Every man who loves his work, who gets his work and his ideal con­nected, who makes his work speak out the heart of him, is a poet. It makes lit­tle dif­fer­ence what he says about it. In pro­por­tion as he has power with a thing; in pro­por­tion as he makes the thing—be it a bit of color, or a frag­ment of fly­ing sound, or a word, or a wheel, or a throttle—in pro­por­tion as he makes the thing ful­fill or express what he wants it to ful­fill or express, he is a poet. All heaven and earth can­not make him otherwise.

That the inven­tor is in all essen­tial respects a poet toward the machine that he has made, it would be hard to deny. That, with all the appar­ent prose that piles itself about his machine, the machine is in all essen­tial respects a poem to him, who can ques­tion? Who has ever known an inven­tor, a man with a pas­sion in his hands, with­out feel­ing toward him as he feels toward a poet? Is it noth­ing to us to know that men are liv­ing now under the same sky with us, hun­dreds of them (their faces haunt us on the street), who would all but die, who are all but dying now, this very moment, to make a machine live,—martyrs of valves and wheels and of riv­ets and retorts, sleep­less, tire­less, uncon­quer­able men?

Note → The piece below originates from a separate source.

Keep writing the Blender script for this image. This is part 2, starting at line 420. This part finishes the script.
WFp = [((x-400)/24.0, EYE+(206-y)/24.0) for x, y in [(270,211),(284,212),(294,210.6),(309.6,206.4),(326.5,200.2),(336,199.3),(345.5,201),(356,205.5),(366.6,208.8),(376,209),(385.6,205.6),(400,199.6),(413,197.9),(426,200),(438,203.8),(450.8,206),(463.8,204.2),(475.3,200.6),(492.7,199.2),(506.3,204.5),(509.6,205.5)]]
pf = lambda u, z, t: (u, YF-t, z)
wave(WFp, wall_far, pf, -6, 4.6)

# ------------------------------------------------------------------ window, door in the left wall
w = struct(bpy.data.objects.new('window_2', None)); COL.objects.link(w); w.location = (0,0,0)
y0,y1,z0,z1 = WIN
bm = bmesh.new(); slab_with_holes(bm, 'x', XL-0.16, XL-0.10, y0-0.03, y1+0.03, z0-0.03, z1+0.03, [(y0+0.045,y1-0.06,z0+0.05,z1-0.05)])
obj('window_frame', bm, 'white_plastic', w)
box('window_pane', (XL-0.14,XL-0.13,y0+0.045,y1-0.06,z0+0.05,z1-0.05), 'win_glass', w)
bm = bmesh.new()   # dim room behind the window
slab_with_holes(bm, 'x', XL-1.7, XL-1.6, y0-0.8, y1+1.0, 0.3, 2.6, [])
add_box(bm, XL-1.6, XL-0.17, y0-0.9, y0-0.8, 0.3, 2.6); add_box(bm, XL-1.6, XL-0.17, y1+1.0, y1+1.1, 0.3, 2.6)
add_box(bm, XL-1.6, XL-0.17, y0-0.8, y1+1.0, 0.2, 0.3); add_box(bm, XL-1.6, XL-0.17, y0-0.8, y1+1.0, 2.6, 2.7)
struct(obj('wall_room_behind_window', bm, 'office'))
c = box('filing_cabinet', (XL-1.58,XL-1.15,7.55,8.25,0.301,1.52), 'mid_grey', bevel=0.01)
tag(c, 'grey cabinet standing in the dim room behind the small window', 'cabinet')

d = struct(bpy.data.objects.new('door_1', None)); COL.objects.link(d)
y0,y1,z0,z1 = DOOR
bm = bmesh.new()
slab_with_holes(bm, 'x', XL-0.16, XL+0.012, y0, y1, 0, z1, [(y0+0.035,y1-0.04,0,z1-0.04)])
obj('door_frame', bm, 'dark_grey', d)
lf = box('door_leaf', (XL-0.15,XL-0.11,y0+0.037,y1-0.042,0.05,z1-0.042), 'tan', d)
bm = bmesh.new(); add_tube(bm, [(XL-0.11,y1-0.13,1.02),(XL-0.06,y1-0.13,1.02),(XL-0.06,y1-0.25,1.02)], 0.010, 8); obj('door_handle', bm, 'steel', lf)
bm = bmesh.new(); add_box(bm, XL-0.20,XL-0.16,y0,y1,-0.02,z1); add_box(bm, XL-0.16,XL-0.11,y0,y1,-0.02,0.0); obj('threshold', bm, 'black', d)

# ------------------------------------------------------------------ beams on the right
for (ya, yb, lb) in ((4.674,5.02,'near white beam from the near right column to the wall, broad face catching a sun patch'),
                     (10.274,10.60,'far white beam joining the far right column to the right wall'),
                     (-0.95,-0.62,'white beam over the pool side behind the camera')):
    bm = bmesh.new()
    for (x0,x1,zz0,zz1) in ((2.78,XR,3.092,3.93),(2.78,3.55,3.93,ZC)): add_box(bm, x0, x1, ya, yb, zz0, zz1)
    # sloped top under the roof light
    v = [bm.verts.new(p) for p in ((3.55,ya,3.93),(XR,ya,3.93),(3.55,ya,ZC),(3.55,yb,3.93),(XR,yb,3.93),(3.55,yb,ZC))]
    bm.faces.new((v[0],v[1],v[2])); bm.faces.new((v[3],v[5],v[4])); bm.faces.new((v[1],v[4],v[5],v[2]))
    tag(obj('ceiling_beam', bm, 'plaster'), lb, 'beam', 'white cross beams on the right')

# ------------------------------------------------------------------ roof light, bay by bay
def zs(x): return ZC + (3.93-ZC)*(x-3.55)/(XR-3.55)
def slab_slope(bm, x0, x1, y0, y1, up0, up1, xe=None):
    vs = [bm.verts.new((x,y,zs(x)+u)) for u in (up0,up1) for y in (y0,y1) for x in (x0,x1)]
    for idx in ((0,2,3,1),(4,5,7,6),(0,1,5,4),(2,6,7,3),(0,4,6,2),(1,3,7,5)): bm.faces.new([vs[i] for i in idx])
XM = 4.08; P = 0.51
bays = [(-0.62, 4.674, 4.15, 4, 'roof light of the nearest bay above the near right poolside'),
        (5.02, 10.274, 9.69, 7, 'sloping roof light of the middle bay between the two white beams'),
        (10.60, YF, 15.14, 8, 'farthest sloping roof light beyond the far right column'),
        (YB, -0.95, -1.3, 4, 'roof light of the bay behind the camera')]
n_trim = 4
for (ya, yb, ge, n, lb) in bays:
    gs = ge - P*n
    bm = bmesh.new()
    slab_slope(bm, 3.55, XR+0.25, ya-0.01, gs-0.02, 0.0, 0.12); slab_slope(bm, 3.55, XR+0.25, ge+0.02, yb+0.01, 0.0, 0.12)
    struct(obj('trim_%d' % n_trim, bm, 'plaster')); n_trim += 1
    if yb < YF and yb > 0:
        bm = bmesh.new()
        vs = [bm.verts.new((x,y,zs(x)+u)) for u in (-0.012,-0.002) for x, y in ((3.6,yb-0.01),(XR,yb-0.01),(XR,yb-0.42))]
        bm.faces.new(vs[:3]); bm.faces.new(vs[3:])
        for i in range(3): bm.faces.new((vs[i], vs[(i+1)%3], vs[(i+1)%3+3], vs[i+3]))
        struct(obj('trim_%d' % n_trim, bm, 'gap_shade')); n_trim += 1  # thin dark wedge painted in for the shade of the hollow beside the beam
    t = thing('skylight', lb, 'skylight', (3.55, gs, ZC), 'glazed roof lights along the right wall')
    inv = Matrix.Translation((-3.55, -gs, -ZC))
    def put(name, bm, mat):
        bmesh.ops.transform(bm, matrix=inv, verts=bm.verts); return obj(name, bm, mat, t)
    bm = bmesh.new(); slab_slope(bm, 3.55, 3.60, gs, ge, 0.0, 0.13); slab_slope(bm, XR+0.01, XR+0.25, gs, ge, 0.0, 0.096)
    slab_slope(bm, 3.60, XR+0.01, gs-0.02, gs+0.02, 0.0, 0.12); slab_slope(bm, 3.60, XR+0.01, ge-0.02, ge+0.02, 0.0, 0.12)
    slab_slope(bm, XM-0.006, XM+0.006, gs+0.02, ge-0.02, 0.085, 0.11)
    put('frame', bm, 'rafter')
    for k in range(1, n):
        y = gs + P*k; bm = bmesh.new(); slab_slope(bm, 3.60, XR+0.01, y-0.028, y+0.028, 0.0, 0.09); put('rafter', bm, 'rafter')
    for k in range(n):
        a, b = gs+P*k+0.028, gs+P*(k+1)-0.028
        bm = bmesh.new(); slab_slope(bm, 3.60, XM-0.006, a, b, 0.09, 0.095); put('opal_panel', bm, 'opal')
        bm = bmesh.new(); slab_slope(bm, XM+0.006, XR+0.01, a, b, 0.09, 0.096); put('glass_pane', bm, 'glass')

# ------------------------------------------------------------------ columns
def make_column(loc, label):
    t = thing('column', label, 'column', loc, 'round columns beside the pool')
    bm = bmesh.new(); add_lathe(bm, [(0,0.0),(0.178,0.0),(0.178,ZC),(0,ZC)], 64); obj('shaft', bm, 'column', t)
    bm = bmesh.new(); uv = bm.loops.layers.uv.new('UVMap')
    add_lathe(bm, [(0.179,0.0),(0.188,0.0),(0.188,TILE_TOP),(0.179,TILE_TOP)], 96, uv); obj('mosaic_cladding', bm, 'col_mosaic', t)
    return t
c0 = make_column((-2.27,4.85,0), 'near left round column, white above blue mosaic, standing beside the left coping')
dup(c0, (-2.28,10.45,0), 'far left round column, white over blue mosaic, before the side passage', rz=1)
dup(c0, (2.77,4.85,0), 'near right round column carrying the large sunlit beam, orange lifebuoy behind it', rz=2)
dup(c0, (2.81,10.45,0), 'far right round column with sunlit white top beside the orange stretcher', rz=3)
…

To know an inven­tor the moment of his triumph,—the moment when, work­ing his will before him, the machine at last, resist­less, silent, mas­sive pan­tomime of a life, offers itself to the gaze of men’s souls and the needs of their bodies,—to know an inven­tor at all is to know that at a moment like this a chord is touched in him strange and deep, soft as from out of all eter­nity. The melody that Homer knew, and that Dante knew, is his also, with the grime upon his hands, stand­ing and watch­ing it there. It is the same song that from pride to pride and joy to joy has been singing through the hearts of The Men Who Make, from the begin­ning of the world. The thing that was not, that now is, after all the pray­ing with his hands … iron and wood and rivet and cog and wheel—is it not more than these to him stand­ing before it there? It is the face of matter—who does not know it?—answering the face of the man, whis­per­ing to him out of the dust of the earth.

My empha­sis. Lee’s words.

“The face of mat­ter, whis­per­ing to him out of the dust of the earth.”

That is why we try, and keep try­ing, and are for­ever look­ing out at things and trans­form­ing them. Not just the mat­ter of the world on which we walk, but the mat­ter from which we our­selves are made and remade; the dust of insti­tu­tions, the bits of net­works, the lay­ers of com­mu­ni­ca­tion. For the sake of con­ver­sa­tion with the world, of mutual inter­ro­ga­tion. We whis­per to one another: the mak­ers, and the world that’s made.

Why the best of us remain pro­gram­mers, math­e­mati­cians, engi­neers, schol­ars, human­ists, neu­ro­sci­en­tists, edu­ca­tors, painters, game design­ers, world builders, crit­ics, moth­ers, biol­o­gists, cin­e­matog­ra­phers, or even politi­cians? Not for the com­pany of our own kind, or even the thrill of the work itself. It’s the sense that the world, whether shaped by or resist­ing our efforts, has given us a sign of approval, acknowl­edg­ment, acqui­es­cence.

Even the effect one man’s writ­ing can have on another… that’s an answer. That’s the echo of a life’s work.

Any result is an answer. The best of us lis­ten, and appre­ci­ate that the world has taken time to respond. The result­ing con­ver­sa­tion is, for the best of us, the most impor­tant Machine.